Give back all the data exactly, line by line.
-*-*-
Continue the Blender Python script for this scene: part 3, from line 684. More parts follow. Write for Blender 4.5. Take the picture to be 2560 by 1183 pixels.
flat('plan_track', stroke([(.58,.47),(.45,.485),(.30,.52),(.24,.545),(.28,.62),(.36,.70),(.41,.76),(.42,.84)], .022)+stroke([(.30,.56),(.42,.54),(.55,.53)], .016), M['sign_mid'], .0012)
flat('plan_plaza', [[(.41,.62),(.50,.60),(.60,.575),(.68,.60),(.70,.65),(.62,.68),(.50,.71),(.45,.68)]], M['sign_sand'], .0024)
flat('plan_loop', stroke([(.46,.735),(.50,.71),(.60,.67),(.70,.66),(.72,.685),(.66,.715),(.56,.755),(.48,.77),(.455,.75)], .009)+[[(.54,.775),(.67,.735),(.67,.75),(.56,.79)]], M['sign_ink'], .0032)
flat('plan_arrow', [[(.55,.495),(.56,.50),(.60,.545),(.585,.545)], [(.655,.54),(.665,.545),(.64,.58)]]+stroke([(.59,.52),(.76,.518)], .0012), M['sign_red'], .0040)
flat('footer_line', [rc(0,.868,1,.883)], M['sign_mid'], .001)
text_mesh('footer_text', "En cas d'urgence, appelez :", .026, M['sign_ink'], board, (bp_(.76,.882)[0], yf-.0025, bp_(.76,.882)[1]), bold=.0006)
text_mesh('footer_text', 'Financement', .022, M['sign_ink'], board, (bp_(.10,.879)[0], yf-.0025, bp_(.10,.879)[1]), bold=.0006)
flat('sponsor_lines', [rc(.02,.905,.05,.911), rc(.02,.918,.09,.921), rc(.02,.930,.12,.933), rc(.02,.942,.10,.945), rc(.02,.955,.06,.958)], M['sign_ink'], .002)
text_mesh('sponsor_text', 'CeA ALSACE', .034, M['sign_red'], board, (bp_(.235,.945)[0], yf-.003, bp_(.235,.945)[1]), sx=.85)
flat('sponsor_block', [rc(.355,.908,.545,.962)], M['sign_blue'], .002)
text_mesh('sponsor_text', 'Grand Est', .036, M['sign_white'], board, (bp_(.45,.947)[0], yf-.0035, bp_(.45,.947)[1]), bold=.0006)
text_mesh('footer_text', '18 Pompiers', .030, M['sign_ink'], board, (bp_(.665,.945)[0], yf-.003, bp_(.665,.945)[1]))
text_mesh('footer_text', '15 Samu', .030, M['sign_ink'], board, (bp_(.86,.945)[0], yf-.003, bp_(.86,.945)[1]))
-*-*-
▶ [FINISHED TASK]:
Continue the Blender Python script for this scene: part 3, from line 684. More parts follow. Write for Blender 4.5. Take the picture to be 2560 by 1183 pixels.
flat('plan_track', stroke([(.58,.47),(.45,.485),(.30,.52),(.24,.545),(.28,.62),(.36,.70),(.41,.76),(.42,.84)], .022)+stroke([(.30,.56),(.42,.54),(.55,.53)], .016), M['sign_mid'], .0012)
flat('plan_plaza', [[(.41,.62),(.50,.60),(.60,.575),(.68,.60),(.70,.65),(.62,.68),(.50,.71),(.45,.68)]], M['sign_sand'], .0024)
flat('plan_loop', stroke([(.46,.735),(.50,.71),(.60,.67),(.70,.66),(.72,.685),(.66,.715),(.56,.755),(.48,.77),(.455,.75)], .009)+[[(.54,.775),(.67,.735),(.67,.75),(.56,.79)]], M['sign_ink'], .0032)
flat('plan_arrow', [[(.55,.495),(.56,.50),(.60,.545),(.585,.545)], [(.655,.54),(.665,.545),(.64,.58)]]+stroke([(.59,.52),(.76,.518)], .0012), M['sign_red'], .0040)
flat('footer_line', [rc(0,.868,1,.883)], M['sign_mid'], .001)
text_mesh('footer_text', "En cas d'urgence, appelez :", .026, M['sign_ink'], board, (bp_(.76,.882)[0], yf-.0025, bp_(.76,.882)[1]), bold=.0006)
text_mesh('footer_text', 'Financement', .022, M['sign_ink'], board, (bp_(.10,.879)[0], yf-.0025, bp_(.10,.879)[1]), bold=.0006)
flat('sponsor_lines', [rc(.02,.905,.05,.911), rc(.02,.918,.09,.921), rc(.02,.930,.12,.933), rc(.02,.942,.10,.945), rc(.02,.955,.06,.958)], M['sign_ink'], .002)
text_mesh('sponsor_text', 'CeA ALSACE', .034, M['sign_red'], board, (bp_(.235,.945)[0], yf-.003, bp_(.235,.945)[1]), sx=.85)
flat('sponsor_block', [rc(.355,.908,.545,.962)], M['sign_blue'], .002)
text_mesh('sponsor_text', 'Grand Est', .036, M['sign_white'], board, (bp_(.45,.947)[0], yf-.0035, bp_(.45,.947)[1]), bold=.0006)
text_mesh('footer_text', '18 Pompiers', .030, M['sign_ink'], board, (bp_(.665,.945)[0], yf-.003, bp_(.665,.945)[1]))
text_mesh('footer_text', '15 Samu', .030, M['sign_ink'], board, (bp_(.86,.945)[0], yf-.003, bp_(.86,.945)[1]))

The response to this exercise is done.